8. Atwood, Piatt County.—In Netta C. Anderson’s list, page 17, it is stated that in the museum of Northwestern University there is a tooth of a mammoth found near Atwood in 1879. It was dug up from about 6 feet from the surface. Atwood is in the extreme southeastern corner of Piatt County; the region round about is occupied by what Leverett (Monogr. XXXVIII, plate VI) calls the Shelbyville till sheet, belonging to the early Wisconsin stage. The animal may have lived at any time since that till was deposited up to Late Wisconsin. The tooth was probably buried in some old peat-swamp and unearthed during tilling operations.

13. Wheaton, Du Page County.—In Netta C. Anderson’s list, page 10, it was reported on the authority of Charles A. Blanchard, president of Wheaton College, that about 1890 the remains of a mammoth were found in ditches on the Jewell farm, near Wheaton. The remains consisted of about a dozen ribs, as many vertebræ, a femur, and other parts of legs. It appears to the writer that the remains may have belonged to a mastodon.

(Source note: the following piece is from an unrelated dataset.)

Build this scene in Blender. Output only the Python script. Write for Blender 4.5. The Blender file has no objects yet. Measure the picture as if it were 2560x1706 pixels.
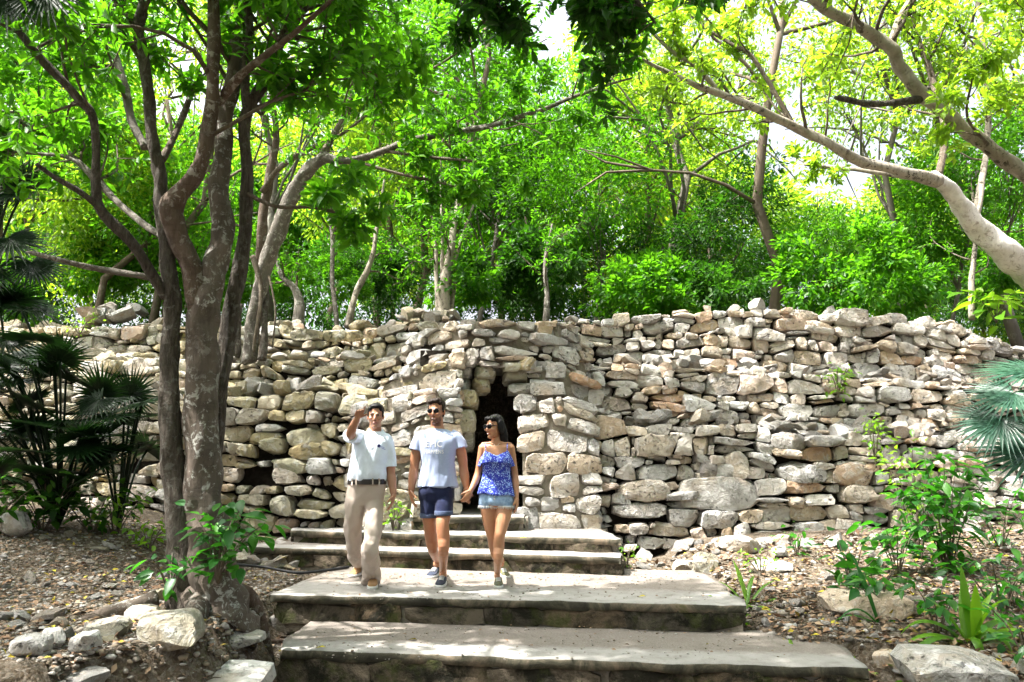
import bpy, bmesh, math, random
import numpy as np
from mathutils import Vector, Matrix, noise
from mathutils.bvhtree import BVHTree

S = bpy.context.scene
COL = S.collection
R = math.radians
# ------------------------------------------------------------------ camera
F = 2000.0                       # focal length in pixels of the 2560 px wide photograph
CAM_Z, PITCH = 1.14, R(9.0)
cam = bpy.data.cameras.new('camera'); cam_o = bpy.data.objects.new('camera', cam); COL.objects.link(cam_o)
cam.sensor_width = 36.0; cam.lens = 36.0 * F / 2560; cam.clip_end = 600
cam_o.location = (0, 0, CAM_Z); cam_o.rotation_euler = (R(90) + PITCH, 0, 0)
S.camera = cam_o
# ------------------------------------------------------------------ sky and sun
SUN = Vector((-0.46, -0.12, 0.88)).normalized()
w = bpy.data.worlds.new('World'); S.world = w; w.use_nodes = True
nt = w.node_tree; bg = nt.nodes['Background']
sky = nt.nodes.new('ShaderNodeTexSky'); sky.sky_type = 'NISHITA'; sky.sun_disc = False
sky.sun_elevation = math.asin(SUN.z); sky.sun_rotation = math.atan2(SUN.x, SUN.y)
sky.air_density = 1.0; sky.dust_density = 10.0; sky.ozone_density = 1.0
bw = nt.nodes.new('ShaderNodeRGBToBW'); nt.links.new(sky.outputs[0], bw.inputs[0])      # made-up veil: sky colour whitened and brightened
gain = nt.nodes.new('ShaderNodeMath'); gain.operation = 'MULTIPLY'; gain.inputs[1].default_value = 1.65; nt.links.new(bw.outputs[0], gain.inputs[0])
veil = nt.nodes.new('ShaderNodeMix'); veil.data_type = 'RGBA'; veil.inputs[0].default_value = .5
nt.links.new(sky.outputs[0], veil.inputs[6]); nt.links.new(gain.outputs[0], veil.inputs[7]); nt.links.new(veil.outputs[2], bg.inputs[0]); bg.inputs[1].default_value = 0.15
sl = bpy.data.lights.new('sun', 'SUN'); so = bpy.data.objects.new('sun', sl); COL.objects.link(so)
sl.energy = 5.0; sl.angle = R(0.6); sl.color = (1, .96, .90)
so.rotation_euler = (-SUN).to_track_quat('-Z', 'Y').to_euler(); so.location = (-20, -10, 30)
S.view_settings.view_transform = 'Standard'; S.view_settings.look = 'None'
S.view_settings.exposure = 1.95; S.view_settings.gamma = 1.0
S.render.engine = 'CYCLES'
S.cycles.max_bounces = 7; S.cycles.diffuse_bounces = 4; S.cycles.glossy_bounces = 2
S.cycles.transmission_bounces = 4; S.cycles.caustics_reflective = False; S.cycles.caustics_refractive = False
S.cycles.use_adaptive_sampling = True; S.cycles.adaptive_threshold = 0.02
S.cycles.use_denoising = True
S.cycles.sample_clamp_indirect = 6

# ------------------------------------------------------------------ helpers
FWD = Vector((0, math.cos(PITCH), math.sin(PITCH))); UP = Vector((0, -math.sin(PITCH), math.cos(PITCH)))
def ray(px, py):
    return FWD + Vector(((px - 1280) / F, 0, 0)) + UP * ((853 - py) / F)
def at(px, py, Y):
    d = ray(px, py); return Vector((0, 0, CAM_Z)) + d * (Y / d.y)
def gz(px, py, z):
    d = ray(px, py); return Vector((0, 0, CAM_Z)) + d * ((z - CAM_Z) / d.z)

def tag(o, label=None, cat=None, group=None, kind=None):
    if label: o['label'] = label
    if cat: o['category'] = cat
    if group: o['group'] = group
    if kind: o['kind'] = kind
    return o
def empty(name, loc=(0, 0, 0), label=None, cat=None, group=None):
    o = bpy.data.objects.new(name, None); COL.objects.link(o); o.location = loc
    o.empty_display_size = .1
    return tag(o, label, cat, group)
def link(name, me, mat=None, parent=None, loc=None, rot=None, scale=None):
    o = bpy.data.objects.new(name, me); COL.objects.link(o)
    if mat is not None and not me.materials: me.materials.append(mat)
    if loc is not None: o.location = loc
    if rot is not None: o.rotation_euler = rot
    if scale is not None: o.scale = scale
    if parent is not None:
        o.parent = parent
        # parents are only translated / rotated about z: keep world coordinates of the part
        if parent.parent is None: o.matrix_parent_inverse = Matrix.LocRotScale(parent.location, parent.rotation_euler, parent.scale).inverted()
        else: o.matrix_parent_inverse = (Matrix.LocRotScale(parent.parent.location, parent.parent.rotation_euler, parent.parent.scale)
                                         @ parent.matrix_parent_inverse @ Matrix.LocRotScale(parent.location, parent.rotation_euler, parent.scale)).inverted()
    return o
def np_mesh(name, V, faces, smooth=False, attr=None, mat=None):
    """V (n,3); faces (m,k) array of equal-size faces or list of lists"""
    me = bpy.data.meshes.new(name)
    if isinstance(faces, np.ndarray):
        m, k = faces.shape
        me.vertices.add(len(V)); me.vertices.foreach_set('co', np.ascontiguousarray(V, dtype=np.float32).ravel())
        me.loops.add(m * k); me.loops.foreach_set('vertex_index', faces.astype(np.int32).ravel())
        me.polygons.add(m); me.polygons.foreach_set('loop_start', np.arange(0, m * k, k, dtype=np.int32))
        me.polygons.foreach_set('loop_total', np.full(m, k, dtype=np.int32))
        me.update(calc_edges=True)
    else:
        me.from_pydata([tuple(v) for v in V], [], faces); me.update()
    if smooth:
        me.polygons.foreach_set('use_smooth', np.ones(len(me.polygons), dtype=bool))
    if attr is not None:
        a = me.attributes.new('rnd', 'FLOAT', 'POINT'); a.data.foreach_set('value', np.ascontiguousarray(attr, dtype=np.float32))
    if mat is not None: me.materials.append(mat)
    return me
class MB:
    """collects pieces into one mesh"""
    def __init__(s): s.v = []; s.f = []
    def add(s, V, Fs):
        b = len(s.v); s.v += [tuple(x) for x in V]; s.f += [[i + b for i in q] for q in Fs]
    def tube(s, pts, rad, n=8, cap=True, ell=None):
        V, Fs = tube_geo(pts, rad, n, cap, ell); s.add(V, Fs)
    def box(s, c, h, rot=None):
        V = [Vector((x * h[0], y * h[1], z * h[2])) for x in (-1, 1) for y in (-1, 1) for z in (-1, 1)]
        if rot: V = [rot @ v for v in V]
        s.add([v + Vector(c) for v in V], [[0, 1, 3, 2], [4, 6, 7, 5], [0, 4, 5, 1], [2, 3, 7, 6], [0, 2, 6, 4], [1, 5, 7, 3]])
    def ellipsoid(s, c, r, M=None, nu=14, nv=10):
        V = []; Fs = []
        for j in range(nv + 1):
            t = math.pi * j / nv
            for i in range(nu):
                a = 2 * math.pi * i / nu
                p = Vector((r[0] * math.sin(t) * math.cos(a), r[1] * math.sin(t) * math.sin(a), r[2] * math.cos(t)))
                if M: p = M @ p
                V.append(p + Vector(c))
        for j in range(nv):
            for i in range(nu):
                Fs.append([j * nu + i, (j + 1) * nu + i, (j + 1) * nu + (i + 1) % nu, j * nu + (i + 1) % nu])
        s.add(V, Fs)
    def mesh(s, name, smooth=True):
        me = bpy.data.meshes.new(name); me.from_pydata(s.v, [], s.f); me.update()
        if smooth: me.polygons.foreach_set('use_smooth', np.ones(len(me.polygons), dtype=bool))
        return me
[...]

Wheaton is situated on that part of the Valparaiso moraine which runs parallel with the western shore of Lake Michigan. Whatever the animal was it must be regarded as belonging to the Late Wisconsin stage.

13. Oak Park, Cook County.—Under this number 13 must be recorded a mammoth tooth found in a gravel-pit at Oak Park, at a depth of several feet. Only parts of it were secured and the species is unknown. The pit was in the Glenville beach, laid down during the waning of the Wisconsin glacial sheet (Baker, F. C., Univ. Ill. Bull. XVII, p. 70).

10. Evanston, Cook County.—In Netta C. Anderson’s list, page 9, Professor U. S. Grant, of Northwestern University, reported that the museum contains the tooth of a mammoth, taken from a gravel-pit near Evanston. The animal must have lived after the Wisconsin glacier had withdrawn into the basin of Lake Michigan.